■ Written exercise: Output every line exactly as written. Leave out pictures.
━━━ Data shown
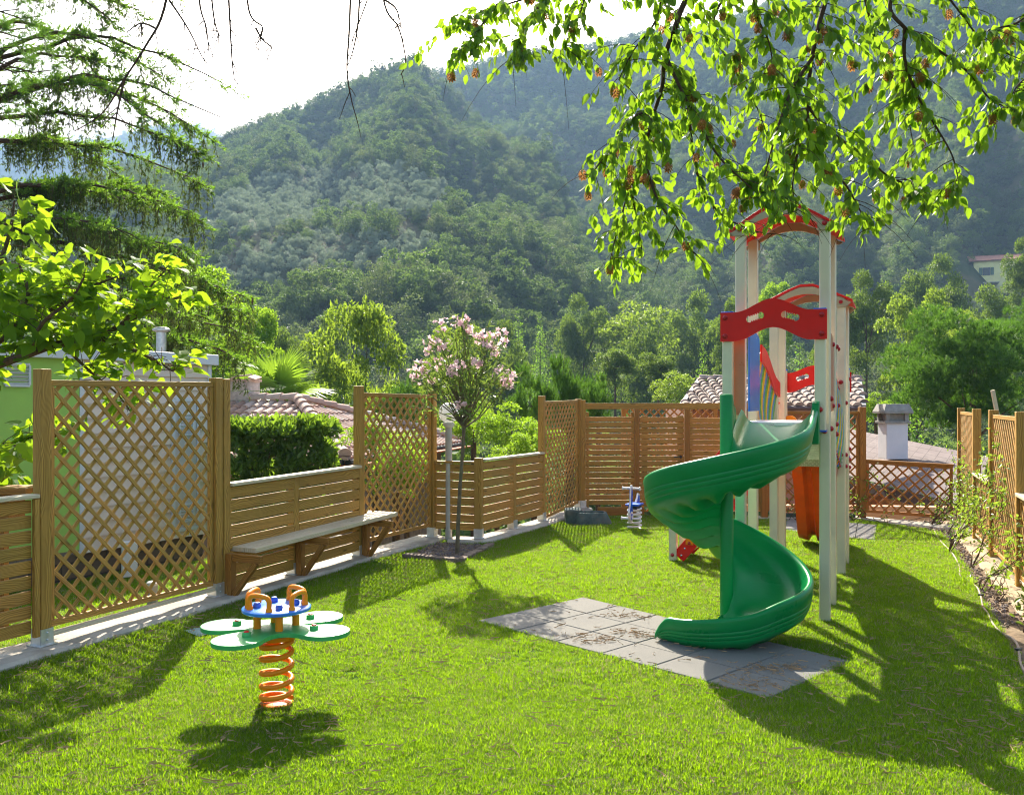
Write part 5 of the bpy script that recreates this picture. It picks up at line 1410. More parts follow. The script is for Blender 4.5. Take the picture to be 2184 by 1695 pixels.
def lobes_in(rng, n, rx, rz, cz, shape='round', r0=.26):
    """lobe centres spread through an envelope; returns centres and radii"""
    C = []; R = []
    while len(C) < n:
        p = rng.uniform(-1, 1, 3)
        q = np.linalg.norm(p)
        if q > 1 or q < .2: continue
        if shape == 'flat' and p[2] < -.25: continue
        if shape == 'cone':
            h = (p[2] + 1) / 2
            if math.hypot(p[0], p[1]) > 1.02 - h: continue
        if shape == 'column': p[:2] *= (1 - .5 * max(0, p[2]))
        C.append((p[0] * rx, p[1] * rx, cz + p[2] * rz)); R.append(rx * r0 * rng.uniform(.6, 1.35))
    return np.array(C), np.array(R)
def crown_arrays(rng, C, R, n, size, tmpl=(DIAV, DIAF), flat=.75, droop=.2, jitter=.5):
    w = R ** 2; idx = rng.choice(len(C), n, p=w / w.sum())
    d = rand_dirs(rng, n); d[:, 2] = np.where(d[:, 2] < -.35, -d[:, 2] * .6, d[:, 2]); d = nrm(d)
    rad = 1 - np.abs(rng.normal(0, .28, n)); rad = np.clip(rad, .1, 1.12)
    pos = C[idx] + d * (R[idx] * rad)[:, None] * np.array([1, 1, flat])
    axis = nrm(d * .6 + rand_dirs(rng, n) * jitter * 1.3 + np.array([0, 0, -droop]))
    nor = nrm(d * .5 + rand_dirs(rng, n) * .8 + np.array([0, 0, .5]))
    return inst(tmpl[0], tmpl[1], pos, frames(axis, nor), size * rng.uniform(.65, 1.3, n))
def trunk_mesh(mb, base, top, r, targets, rng, limbs=7):
    base = Vector(base); top = Vector(top); H = (top - base).length
    p = [base]; 
    for k in range(1, 7):
        p.append(base.lerp(top, k / 6) + Vector(rng.normal(0, .03 * H / 6, 3)))
    mb.tube(p, [r * (1 - .12 * k) for k in range(7)], 8)
    for t in targets[:limbs]:
        t = Vector(t); s = p[int(rng.integers(2, 6))]; mid = s.lerp(t, .5) + Vector(rng.normal(0, .05 * H / 4, 3)) + UP * (.04 * H)
        mb.tube([s, mid, t], [r * .42, r * .26, r * .06], 6)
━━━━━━
■ Answer to the task:
Write part 5 of the bpy script that recreates this picture. It picks up at line 1410. More parts follow. The script is for Blender 4.5. Take the picture to be 2184 by 1695 pixels.
def lobes_in(rng, n, rx, rz, cz, shape='round', r0=.26):
    """lobe centres spread through an envelope; returns centres and radii"""
    C = []; R = []
    while len(C) < n:
        p = rng.uniform(-1, 1, 3)
        q = np.linalg.norm(p)
        if q > 1 or q < .2: continue
        if shape == 'flat' and p[2] < -.25: continue
        if shape == 'cone':
            h = (p[2] + 1) / 2
            if math.hypot(p[0], p[1]) > 1.02 - h: continue
        if shape == 'column': p[:2] *= (1 - .5 * max(0, p[2]))
        C.append((p[0] * rx, p[1] * rx, cz + p[2] * rz)); R.append(rx * r0 * rng.uniform(.6, 1.35))
    return np.array(C), np.array(R)
def crown_arrays(rng, C, R, n, size, tmpl=(DIAV, DIAF), flat=.75, droop=.2, jitter=.5):
    w = R ** 2; idx = rng.choice(len(C), n, p=w / w.sum())
    d = rand_dirs(rng, n); d[:, 2] = np.where(d[:, 2] < -.35, -d[:, 2] * .6, d[:, 2]); d = nrm(d)
    rad = 1 - np.abs(rng.normal(0, .28, n)); rad = np.clip(rad, .1, 1.12)
    pos = C[idx] + d * (R[idx] * rad)[:, None] * np.array([1, 1, flat])
    axis = nrm(d * .6 + rand_dirs(rng, n) * jitter * 1.3 + np.array([0, 0, -droop]))
    nor = nrm(d * .5 + rand_dirs(rng, n) * .8 + np.array([0, 0, .5]))
    return inst(tmpl[0], tmpl[1], pos, frames(axis, nor), size * rng.uniform(.65, 1.3, n))
def trunk_mesh(mb, base, top, r, targets, rng, limbs=7):
    base = Vector(base); top = Vector(top); H = (top - base).length
    p = [base]; 
    for k in range(1, 7):
        p.append(base.lerp(top, k / 6) + Vector(rng.normal(0, .03 * H / 6, 3)))
    mb.tube(p, [r * (1 - .12 * k) for k in range(7)], 8)
    for t in targets[:limbs]:
        t = Vector(t); s = p[int(rng.integers(2, 6))]; mid = s.lerp(t, .5) + Vector(rng.normal(0, .05 * H / 4, 3)) + UP * (.04 * H)
        mb.tube([s, mid, t], [r * .42, r * .26, r * .06], 6)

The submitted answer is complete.